November 5, 2017

Word: What's wrong with the United Nations

When the United Nations General Assembly convened its annual meeting this September, amid growing nuclear tensions between the U.S. and North Korea, U.S. President Donald Trump criticized the U.N. for being overly bureaucratic. “Too often the focus of this organization has not been on results,” he said, “but on bureaucracy and process.”

I have to admit that he had a point (even if he was playing to his nationalist base). As an anthropologist who has studied the U.N. for some 25 years—and who recently co-edited a book about the U.N. comprised of contributions from 13 other anthropologists—I can say that what emerges from almost any conversation I’ve ever had about the U.N. is a lingering depression about its incapacity and the corruption of its goals.

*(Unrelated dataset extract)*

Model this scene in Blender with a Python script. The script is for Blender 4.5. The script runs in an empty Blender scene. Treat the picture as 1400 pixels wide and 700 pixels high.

Critics accuse the U.N. of being costly and wasteful—its upper echelons occupied by bureaucrats with inflated salaries. Its most significant failures have marked it with indelible stains: U.N. peacekeepers stood by helplessly during the 1994 genocide in Rwanda, brought cholera to Haiti in 2010, and committed rampant sexual abuse in the Congo. The civil wars in Iraq, Syria, and the former Yugoslavia do not exactly stand out as shining examples of the U.N.’s powers of peacemaking. The list goes on.

But threatening to withdraw funding from the U.N. in response to its inadequacies, as Trump is so fond of doing, is not the solution. Now more than ever, we need the U.N. to intervene in what are perhaps the greatest challenges the world has ever faced: environmental catastrophe, displacement and conflict spurred by climate change, rising economic inequalities, internet-facilitated hate that fuels terrorist recruitment and violent populist movements, and the looming threat of conflict between nuclear-weaponized states. Again, the list is long.

A closer look at the U.N. reveals the hypocrisy behind the views of its most vocal critics. There is some truth to the claims of the organization’s incapacity. But the real source of its powerlessness comes from the actions of its members. It has as much or more to do with the states that are withholding their payments as they play diplomatic games than with any inherent failure of the U.N.